Listening for God's voice

Bringing a spiritual perspective to daily life

January 13, 2004

For a long time I thought I couldn't hear God.

I listened for Him constantly. I didn't expect thunder and lightning or a booming voice from the sky. I knew God's messages would come as thoughts. Good thoughts. Ideas that I probably couldn't or wouldn't have thought of myself. And they'd be reassuring. I'd know God's messages by the feeling of peace they'd leave with me.

But even when I was quiet, it seemed I couldn't hear Him. I could think of a few definite examples from the past, when answers or intuitions had come that had opened doors I never could have opened on my own. But I hit a point when it seemed that God just wasn't speaking anymore. Or rather, that He was speaking, but that I'd somehow become incapable of hearing Him.

There's no shortage of biblical evidence that hearing God is possible. I know because I scoured both the Old and New Testaments trying to understand what it takes. And that was what perplexed me. People just heard Him.

Moses, for example, wasn't even specifically listening for God's voice. He was simply out and about his daily business - tending sheep - when "the angel of the Lord appeared unto him in a flame of fire out of the midst of a bush" and "God called unto him out of the midst of the bush, and said, Moses, Moses" (Ex. 3:2, 4).

It didn't seem fair.

One day I mentioned my despair to a friend. Her response was disbelief. "But you do hear Him," she said. "All the time. I can think of countless examples." When I tried to contradict her, she wouldn't listen. "Keep a list," she suggested. "You'll see that He is speaking and that you are getting the message."

Her comments woke me up, and I started asking myself different questions. Rather than wonder why I couldn't hear God, I decided to ask why I could. And why, at least according to my friend, I could hear Him all the time.

I realized that if I was starting from the standpoint that I was a child of God, then it must be in my nature to respond to His messages. I couldn't be missing some fundamental capacity to hear my divine Parent. That was inconsistent with God's nature as a perfect Creator, and my identity as His perfect, complete creation.

I also realized that God wanted me to hear Him. Certainly a God who was wholly good would never withhold anything good from His children. That meant that what I needed to hear, I could hear.

The issue, as I began to see it, was less that I couldn't hear God and more that I was so occupied with what I thought I should be or wasn't hearing that I'd convinced myself that I wasn't a good listener.

In one of her books, Mary Baker Eddy wrote of "angels," or God's messages, "...we know their presence by the love they create in our hearts," ("Miscellaneous Writings 1883-1896," page 306).

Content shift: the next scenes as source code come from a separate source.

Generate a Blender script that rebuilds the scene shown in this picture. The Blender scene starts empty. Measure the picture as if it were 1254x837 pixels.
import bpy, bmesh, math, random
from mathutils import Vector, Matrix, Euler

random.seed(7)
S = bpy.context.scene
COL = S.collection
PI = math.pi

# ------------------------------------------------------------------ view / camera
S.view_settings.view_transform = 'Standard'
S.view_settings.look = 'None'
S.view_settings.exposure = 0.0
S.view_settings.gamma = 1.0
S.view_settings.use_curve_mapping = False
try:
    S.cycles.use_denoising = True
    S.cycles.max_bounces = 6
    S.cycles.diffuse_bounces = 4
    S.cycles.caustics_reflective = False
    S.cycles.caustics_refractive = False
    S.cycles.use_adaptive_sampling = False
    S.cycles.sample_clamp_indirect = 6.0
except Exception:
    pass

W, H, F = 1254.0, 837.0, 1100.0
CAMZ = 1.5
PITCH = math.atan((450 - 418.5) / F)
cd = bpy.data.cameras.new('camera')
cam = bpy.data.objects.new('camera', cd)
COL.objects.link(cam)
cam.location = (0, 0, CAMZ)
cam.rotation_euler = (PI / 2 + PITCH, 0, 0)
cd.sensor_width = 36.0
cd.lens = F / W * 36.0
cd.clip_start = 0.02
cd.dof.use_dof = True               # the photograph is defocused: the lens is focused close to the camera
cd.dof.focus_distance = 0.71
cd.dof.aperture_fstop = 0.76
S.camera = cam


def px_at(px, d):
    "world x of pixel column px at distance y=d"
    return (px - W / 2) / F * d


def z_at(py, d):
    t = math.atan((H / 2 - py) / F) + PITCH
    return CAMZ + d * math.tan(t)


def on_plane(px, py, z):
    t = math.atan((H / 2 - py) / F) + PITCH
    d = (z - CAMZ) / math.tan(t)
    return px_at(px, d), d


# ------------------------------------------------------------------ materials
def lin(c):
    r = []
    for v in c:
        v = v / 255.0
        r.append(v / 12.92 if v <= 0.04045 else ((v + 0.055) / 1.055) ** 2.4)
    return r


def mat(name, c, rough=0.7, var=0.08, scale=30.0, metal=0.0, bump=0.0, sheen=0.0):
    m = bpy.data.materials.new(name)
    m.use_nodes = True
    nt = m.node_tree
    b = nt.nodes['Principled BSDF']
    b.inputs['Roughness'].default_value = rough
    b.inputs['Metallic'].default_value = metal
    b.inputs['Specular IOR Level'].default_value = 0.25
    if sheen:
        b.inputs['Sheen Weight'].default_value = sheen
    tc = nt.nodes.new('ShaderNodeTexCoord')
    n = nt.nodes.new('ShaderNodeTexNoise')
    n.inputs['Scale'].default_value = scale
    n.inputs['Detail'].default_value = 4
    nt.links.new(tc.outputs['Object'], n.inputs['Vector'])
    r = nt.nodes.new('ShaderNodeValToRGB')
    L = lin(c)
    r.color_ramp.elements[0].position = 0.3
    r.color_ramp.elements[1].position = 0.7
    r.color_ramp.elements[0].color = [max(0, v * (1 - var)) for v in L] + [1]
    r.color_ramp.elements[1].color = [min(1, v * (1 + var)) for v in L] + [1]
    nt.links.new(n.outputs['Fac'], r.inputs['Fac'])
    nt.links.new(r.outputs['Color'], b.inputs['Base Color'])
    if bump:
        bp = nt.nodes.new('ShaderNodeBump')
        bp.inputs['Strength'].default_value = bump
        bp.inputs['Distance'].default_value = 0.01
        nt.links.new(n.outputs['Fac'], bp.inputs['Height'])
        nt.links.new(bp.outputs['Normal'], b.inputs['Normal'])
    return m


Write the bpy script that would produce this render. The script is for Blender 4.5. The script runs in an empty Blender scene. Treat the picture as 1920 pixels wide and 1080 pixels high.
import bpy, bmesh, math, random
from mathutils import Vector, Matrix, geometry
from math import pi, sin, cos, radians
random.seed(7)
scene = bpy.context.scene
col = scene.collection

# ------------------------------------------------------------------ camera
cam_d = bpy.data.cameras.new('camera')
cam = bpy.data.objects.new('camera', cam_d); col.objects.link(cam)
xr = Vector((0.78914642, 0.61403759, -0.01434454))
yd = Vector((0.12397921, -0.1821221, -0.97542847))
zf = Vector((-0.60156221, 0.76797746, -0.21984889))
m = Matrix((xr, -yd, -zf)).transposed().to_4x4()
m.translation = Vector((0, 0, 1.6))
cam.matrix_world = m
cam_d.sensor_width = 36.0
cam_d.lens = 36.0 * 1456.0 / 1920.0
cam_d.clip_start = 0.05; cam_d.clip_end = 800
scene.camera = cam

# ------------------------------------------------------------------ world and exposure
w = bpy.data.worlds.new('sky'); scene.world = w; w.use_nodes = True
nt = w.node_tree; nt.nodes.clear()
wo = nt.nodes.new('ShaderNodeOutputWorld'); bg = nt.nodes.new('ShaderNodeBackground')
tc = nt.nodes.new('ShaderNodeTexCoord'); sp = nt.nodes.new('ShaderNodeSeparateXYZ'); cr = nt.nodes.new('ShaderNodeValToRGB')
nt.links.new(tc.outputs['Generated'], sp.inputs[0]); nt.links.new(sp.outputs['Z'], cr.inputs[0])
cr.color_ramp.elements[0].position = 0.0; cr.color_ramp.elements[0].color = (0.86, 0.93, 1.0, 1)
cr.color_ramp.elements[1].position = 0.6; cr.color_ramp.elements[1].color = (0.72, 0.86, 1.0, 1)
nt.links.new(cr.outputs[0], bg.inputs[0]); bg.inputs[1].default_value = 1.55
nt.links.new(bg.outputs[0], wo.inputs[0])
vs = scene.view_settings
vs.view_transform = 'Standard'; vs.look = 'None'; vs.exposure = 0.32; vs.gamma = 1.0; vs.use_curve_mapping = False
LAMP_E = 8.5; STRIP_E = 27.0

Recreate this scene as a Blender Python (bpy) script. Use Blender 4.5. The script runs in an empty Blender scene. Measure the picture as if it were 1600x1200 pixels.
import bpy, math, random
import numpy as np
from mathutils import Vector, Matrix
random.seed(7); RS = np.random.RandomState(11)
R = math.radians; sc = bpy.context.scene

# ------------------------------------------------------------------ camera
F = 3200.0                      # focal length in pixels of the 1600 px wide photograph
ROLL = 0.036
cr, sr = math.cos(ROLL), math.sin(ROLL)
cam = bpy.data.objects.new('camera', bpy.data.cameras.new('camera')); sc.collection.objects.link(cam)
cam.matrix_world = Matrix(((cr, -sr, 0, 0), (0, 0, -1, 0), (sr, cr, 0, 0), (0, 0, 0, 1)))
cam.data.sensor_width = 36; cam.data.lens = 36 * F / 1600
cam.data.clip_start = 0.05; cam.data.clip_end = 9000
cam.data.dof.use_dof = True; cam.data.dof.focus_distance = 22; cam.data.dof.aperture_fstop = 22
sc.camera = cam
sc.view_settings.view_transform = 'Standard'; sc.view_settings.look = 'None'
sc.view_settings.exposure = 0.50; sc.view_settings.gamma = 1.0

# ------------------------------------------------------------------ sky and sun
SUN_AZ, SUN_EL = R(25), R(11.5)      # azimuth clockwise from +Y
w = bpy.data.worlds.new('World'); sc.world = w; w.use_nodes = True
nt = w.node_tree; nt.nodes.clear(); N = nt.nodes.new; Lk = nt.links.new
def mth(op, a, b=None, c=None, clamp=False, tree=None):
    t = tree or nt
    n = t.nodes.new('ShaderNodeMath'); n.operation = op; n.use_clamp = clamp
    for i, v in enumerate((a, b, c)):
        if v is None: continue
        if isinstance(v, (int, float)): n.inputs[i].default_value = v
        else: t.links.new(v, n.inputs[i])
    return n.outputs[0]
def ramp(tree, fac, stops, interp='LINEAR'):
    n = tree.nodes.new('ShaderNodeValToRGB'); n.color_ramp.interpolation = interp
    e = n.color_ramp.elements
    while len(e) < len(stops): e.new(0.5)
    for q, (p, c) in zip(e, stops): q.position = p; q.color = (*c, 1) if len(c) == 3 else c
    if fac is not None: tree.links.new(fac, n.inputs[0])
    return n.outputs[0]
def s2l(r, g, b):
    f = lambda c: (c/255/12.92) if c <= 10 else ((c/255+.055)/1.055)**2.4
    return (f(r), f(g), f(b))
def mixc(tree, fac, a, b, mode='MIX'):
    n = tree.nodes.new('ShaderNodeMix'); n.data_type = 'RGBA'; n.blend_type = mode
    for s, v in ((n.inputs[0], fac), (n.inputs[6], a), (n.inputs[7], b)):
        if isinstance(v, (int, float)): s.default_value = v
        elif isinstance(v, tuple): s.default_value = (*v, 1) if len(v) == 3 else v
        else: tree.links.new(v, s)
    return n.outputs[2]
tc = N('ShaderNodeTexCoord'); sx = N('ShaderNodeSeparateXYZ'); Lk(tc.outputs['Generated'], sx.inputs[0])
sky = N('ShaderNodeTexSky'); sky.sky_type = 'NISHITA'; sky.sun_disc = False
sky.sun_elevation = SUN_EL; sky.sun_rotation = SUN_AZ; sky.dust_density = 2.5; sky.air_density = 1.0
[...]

That struck a chord with me. And so I decided to hear - and acknowledge - God's messages in virtually everything good. A smile from a friend created love in my heart, so that had to be a message from God. What about the snow falling outside my window? A beautifully played piano? The words from one of my favorite psalms.

The more I began to recognize the many and varied ways in which divine Love, or God, was assuring me of His presence, the more I began to hear Him in other ways, too. There was the line from a hymn that came unexpectedly to mind and assured me God was holding me up when I started to slip on an icy sidewalk. There were ideas for projects, daily guidance on how to live a better, more unselfish life. And there were answers, too, to my questions. Maybe not always when I wanted or expected them, but they came.

As I discovered, the biblically recorded instances of God speaking weren't just assurances for those particular people at that particular moment. They were evidence of something greater: a promise for all time. For everyone. A promise that says that because Love loves us, we can hear God's voice always. Whether or not we're specifically listening for it.